Friday

02-05-2025 Vol 19

US Tariff Hikes Impact Demand Outlook in Dry Bulk Shipping Sector

The recent tariff increases imposed by the US and China, effective from April 25, have considerable implications for dry bulk shipping, particularly impacting around 4% of dry bulk tonne mile demand. These adjustments are anticipated to hinder the growth of minor bulk cargo volumes, causing potential stagnation or even a decline in shipments to the US. Conversely, China is likely to turn to alternative sources for its dry bulk cargoes, prompting the US to explore other markets. Among the various dry bulk commodities, iron ore and coal shipments are projected to experience the weakest demand outlook.

With China’s domestic steel requirement declining, particularly due to challenges within its property sector, iron ore shipments are expected to plateau in 2025 and 2026. Similarly, coal shipments might see a decline of 2-3% in 2025 and 1-2% in 2026, largely influenced by the swift expansion of renewable energy capacity and heightened domestic coal production in China and India.
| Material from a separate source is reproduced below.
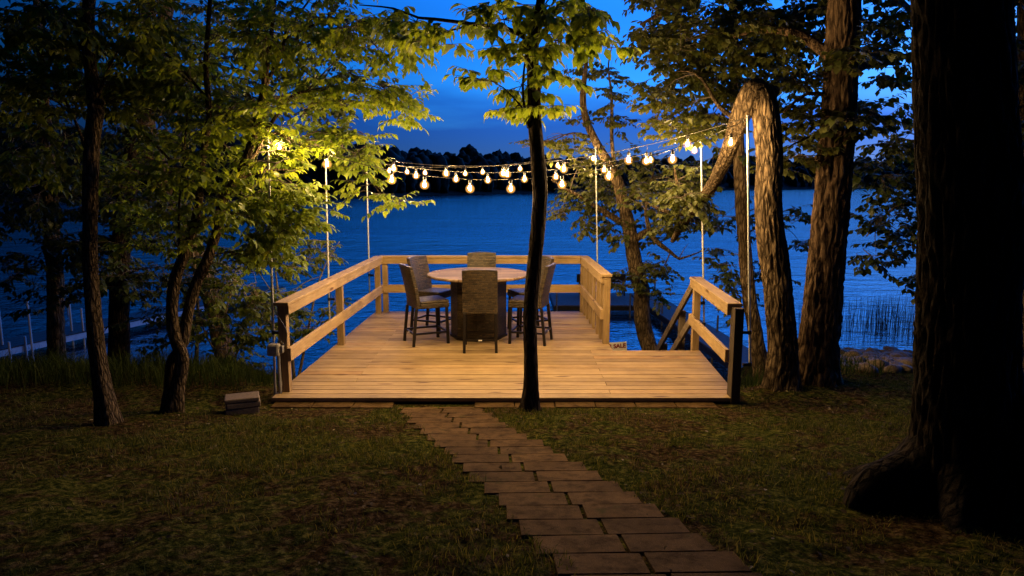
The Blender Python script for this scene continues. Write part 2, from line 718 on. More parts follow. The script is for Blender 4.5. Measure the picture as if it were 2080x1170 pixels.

On the supply side, a decline in freight rates could lead to reduced sailing speeds, allowing for fuel cost savings. Consequently, supply growth is expected to lag behind that of the dry bulk fleet.

Overall, ship demand is anticipated to stagnate in 2025, with a growth of 1-2% in 2026. Meanwhile, ship supply is projected to increase by 1.5-2.5% in 2025 and 2-3% in 2026. The weaker supply-demand dynamic may also impact asset prices, resulting in a potential decrease in second-hand ship prices and a continued decline in newbuilding prices. Furthermore, disruptions in ship routes, particularly in the Red Sea region, may exacerbate the demand outlook, potentially leading to a worse scenario than initially forecasted.

In summary, the dry bulk shipping sector is facing significant challenges driven by tariff rises and shifting market demands, signaling a period of lower freight rates and fluctuating asset values ahead.